Never be a saint
Never be a saint
In Brief
Having thought about the great Irish prose writer Jonathan Swift as a "hater of his kind" and a tortured genius, Stephen recalls something that the English poet John Dryden said: "Cousin Swift, you will never be a poet." He applies the saying to his own earlier religiosity: "Cousin Stephen, you will never be a saint." But Dryden's saying holds an additional lesson for Stephen. Although Telemachus, Proteus, and Aelous show him brooding on the problem of stitching resonant sounds together into lines of poetry, he will never be a poet. His talent is for prose fiction, and at the end of Aeolus readers see him turning his thoughts in that direction.Read More
The anecdote comes from Samuel Johnson's Lives of the Most Eminent English Poets (1779-81). Johnson's biography of Swift is frequently critical (Boswell often observes that he had an inveterate prejudice against the Dean), and it begins with a snide glance at the question of the writer's nationality that would have held interest for Joyce: “He was contented to be called an Irishman by the Irish; but would occasionally call himself an Englishman. The question may, without much regret, be left in the obscurity in which he delighted to involve it.”
Not long after this comes the anecdote: "Swift began early to think, or to hope, that he was a poet, and wrote Pindarick Odes to Temple, to the King, and to the Athenian Society, a knot of obscure men, who published a periodical pamphlet of answers to questions, sent, or supposed to be sent, by Letters.

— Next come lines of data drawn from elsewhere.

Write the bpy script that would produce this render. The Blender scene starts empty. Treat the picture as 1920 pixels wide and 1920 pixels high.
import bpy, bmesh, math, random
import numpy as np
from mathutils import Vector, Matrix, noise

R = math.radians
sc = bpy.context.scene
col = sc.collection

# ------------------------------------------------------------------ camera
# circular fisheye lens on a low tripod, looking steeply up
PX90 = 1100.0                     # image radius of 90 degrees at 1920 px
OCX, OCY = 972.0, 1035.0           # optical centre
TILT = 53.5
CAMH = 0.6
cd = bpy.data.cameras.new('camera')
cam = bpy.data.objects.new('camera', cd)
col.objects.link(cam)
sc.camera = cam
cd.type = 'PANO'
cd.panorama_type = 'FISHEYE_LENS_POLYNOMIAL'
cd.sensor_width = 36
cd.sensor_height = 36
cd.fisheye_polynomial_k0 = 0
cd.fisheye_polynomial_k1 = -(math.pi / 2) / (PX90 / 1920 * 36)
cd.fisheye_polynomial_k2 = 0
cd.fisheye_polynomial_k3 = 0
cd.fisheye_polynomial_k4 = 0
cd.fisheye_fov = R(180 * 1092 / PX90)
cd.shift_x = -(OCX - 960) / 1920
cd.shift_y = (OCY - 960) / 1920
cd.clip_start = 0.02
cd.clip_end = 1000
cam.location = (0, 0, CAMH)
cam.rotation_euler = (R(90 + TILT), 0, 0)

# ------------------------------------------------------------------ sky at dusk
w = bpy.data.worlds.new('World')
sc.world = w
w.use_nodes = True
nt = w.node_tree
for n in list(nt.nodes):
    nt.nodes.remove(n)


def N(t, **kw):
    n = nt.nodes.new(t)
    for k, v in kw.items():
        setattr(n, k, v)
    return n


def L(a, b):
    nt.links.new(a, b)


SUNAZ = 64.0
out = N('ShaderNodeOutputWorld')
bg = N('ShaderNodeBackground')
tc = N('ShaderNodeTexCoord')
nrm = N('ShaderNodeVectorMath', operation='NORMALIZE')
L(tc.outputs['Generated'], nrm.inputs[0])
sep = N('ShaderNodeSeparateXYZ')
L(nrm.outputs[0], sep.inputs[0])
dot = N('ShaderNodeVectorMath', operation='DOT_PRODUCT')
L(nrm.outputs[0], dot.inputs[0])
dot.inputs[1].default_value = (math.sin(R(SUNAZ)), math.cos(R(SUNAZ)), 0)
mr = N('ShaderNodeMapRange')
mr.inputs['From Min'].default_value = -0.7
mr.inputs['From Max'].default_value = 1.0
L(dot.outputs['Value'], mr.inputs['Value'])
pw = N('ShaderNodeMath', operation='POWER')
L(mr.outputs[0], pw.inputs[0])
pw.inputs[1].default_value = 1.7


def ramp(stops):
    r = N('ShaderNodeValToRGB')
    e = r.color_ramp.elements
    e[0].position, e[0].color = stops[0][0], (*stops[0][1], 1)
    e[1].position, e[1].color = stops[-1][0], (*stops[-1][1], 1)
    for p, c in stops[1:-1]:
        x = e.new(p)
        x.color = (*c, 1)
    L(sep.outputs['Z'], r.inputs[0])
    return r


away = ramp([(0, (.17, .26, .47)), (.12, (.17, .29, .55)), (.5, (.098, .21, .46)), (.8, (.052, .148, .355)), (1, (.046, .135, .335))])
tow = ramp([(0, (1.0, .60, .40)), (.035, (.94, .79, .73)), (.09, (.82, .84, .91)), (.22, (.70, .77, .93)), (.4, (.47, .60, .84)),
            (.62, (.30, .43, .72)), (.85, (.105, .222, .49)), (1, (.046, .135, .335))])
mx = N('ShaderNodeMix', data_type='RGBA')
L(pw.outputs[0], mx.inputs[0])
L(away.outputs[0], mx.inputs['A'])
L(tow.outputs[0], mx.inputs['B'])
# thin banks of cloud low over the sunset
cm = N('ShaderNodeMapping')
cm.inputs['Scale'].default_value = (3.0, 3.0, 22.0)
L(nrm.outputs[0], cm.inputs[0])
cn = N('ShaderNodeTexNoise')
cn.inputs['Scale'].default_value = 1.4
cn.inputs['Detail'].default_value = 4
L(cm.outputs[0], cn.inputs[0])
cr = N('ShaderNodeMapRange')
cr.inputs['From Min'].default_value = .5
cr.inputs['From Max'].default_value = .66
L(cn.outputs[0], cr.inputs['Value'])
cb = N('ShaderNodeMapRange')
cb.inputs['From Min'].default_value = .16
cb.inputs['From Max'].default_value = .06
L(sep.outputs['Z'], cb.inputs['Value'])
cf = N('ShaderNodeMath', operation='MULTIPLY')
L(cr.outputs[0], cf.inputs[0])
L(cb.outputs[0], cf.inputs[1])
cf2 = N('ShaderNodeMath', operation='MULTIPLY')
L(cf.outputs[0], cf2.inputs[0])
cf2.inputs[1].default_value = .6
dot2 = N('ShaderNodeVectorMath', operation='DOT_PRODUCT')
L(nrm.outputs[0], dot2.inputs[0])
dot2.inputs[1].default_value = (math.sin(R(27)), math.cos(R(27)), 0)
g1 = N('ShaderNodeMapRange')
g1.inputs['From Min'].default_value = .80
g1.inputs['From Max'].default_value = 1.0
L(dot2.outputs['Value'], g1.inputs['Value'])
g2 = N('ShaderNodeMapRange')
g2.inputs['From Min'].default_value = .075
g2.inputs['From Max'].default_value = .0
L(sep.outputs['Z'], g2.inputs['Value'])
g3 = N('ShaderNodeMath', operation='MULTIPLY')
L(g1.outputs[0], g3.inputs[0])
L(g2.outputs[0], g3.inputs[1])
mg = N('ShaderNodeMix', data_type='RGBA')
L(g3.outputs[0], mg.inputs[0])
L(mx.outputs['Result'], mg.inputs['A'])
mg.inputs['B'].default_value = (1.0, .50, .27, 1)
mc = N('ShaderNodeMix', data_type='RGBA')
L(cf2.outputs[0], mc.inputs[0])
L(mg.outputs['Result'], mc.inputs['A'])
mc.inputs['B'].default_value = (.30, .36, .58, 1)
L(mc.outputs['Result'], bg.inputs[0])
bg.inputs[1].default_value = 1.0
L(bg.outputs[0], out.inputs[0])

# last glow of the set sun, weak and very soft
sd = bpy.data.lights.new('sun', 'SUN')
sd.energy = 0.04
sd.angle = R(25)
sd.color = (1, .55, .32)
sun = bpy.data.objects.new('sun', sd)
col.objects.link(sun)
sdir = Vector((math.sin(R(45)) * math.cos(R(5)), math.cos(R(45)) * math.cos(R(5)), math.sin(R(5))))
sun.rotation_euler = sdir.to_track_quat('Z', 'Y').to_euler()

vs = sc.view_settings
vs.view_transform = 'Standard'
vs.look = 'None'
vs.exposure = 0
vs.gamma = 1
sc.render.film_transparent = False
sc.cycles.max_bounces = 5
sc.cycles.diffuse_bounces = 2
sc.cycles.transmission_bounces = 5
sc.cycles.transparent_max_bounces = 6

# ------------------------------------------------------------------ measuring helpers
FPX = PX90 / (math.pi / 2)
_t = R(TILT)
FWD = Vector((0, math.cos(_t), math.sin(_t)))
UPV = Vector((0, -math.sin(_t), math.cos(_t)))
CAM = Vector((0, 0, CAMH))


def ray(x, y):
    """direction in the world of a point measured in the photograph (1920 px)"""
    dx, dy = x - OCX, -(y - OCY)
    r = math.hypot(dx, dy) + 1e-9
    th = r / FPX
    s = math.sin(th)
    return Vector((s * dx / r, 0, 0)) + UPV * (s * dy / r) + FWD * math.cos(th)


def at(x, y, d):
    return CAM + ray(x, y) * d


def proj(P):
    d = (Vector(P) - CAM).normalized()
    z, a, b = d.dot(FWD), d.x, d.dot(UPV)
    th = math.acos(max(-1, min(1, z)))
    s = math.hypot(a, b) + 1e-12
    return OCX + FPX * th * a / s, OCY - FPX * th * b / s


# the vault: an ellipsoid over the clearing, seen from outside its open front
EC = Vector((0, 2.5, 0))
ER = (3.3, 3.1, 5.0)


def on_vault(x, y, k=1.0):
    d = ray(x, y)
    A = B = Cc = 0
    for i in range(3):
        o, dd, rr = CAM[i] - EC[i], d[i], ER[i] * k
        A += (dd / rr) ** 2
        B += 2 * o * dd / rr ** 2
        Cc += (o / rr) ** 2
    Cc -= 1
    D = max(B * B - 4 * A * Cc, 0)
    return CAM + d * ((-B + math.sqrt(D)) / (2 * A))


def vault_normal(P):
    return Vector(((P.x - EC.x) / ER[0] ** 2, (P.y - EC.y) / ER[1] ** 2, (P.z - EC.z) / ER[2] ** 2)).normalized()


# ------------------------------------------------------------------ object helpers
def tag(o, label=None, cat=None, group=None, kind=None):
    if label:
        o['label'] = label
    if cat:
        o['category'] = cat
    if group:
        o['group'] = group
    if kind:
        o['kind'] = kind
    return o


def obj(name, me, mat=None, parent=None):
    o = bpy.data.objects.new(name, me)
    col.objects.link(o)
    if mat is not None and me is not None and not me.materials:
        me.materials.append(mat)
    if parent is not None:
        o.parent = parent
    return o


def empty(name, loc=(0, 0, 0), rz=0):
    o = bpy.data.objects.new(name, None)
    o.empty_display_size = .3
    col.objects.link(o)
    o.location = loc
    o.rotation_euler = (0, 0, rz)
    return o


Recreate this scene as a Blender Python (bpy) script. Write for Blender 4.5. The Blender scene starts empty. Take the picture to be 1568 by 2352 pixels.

I have been told that Dryden, having perused these verses, said, 'Cousin Swift you will never be a poet'; and that this denunciation was the motive of Swift’s perpetual malevolence to Dryden."
Anthony Burgess notes that the saying could apply just as effectively to Joyce, who had a "slender" poetic talent that "had to be enclosed in the irony of the great prose books for it to be effective. His verse talent is, in fact, close to that of Swift (Dryden was, of course and as always, right), and this is appropriate for the second man to draw great prose out of Ireland" (ReJoyce, 80). Stephen, who styles himself a poet but has few and slight poetic accomplishments, does not recognize the challenge to his own literary art. Instead, he genially mocks his youthful piety—a less threatening failure than his poetic pretensions.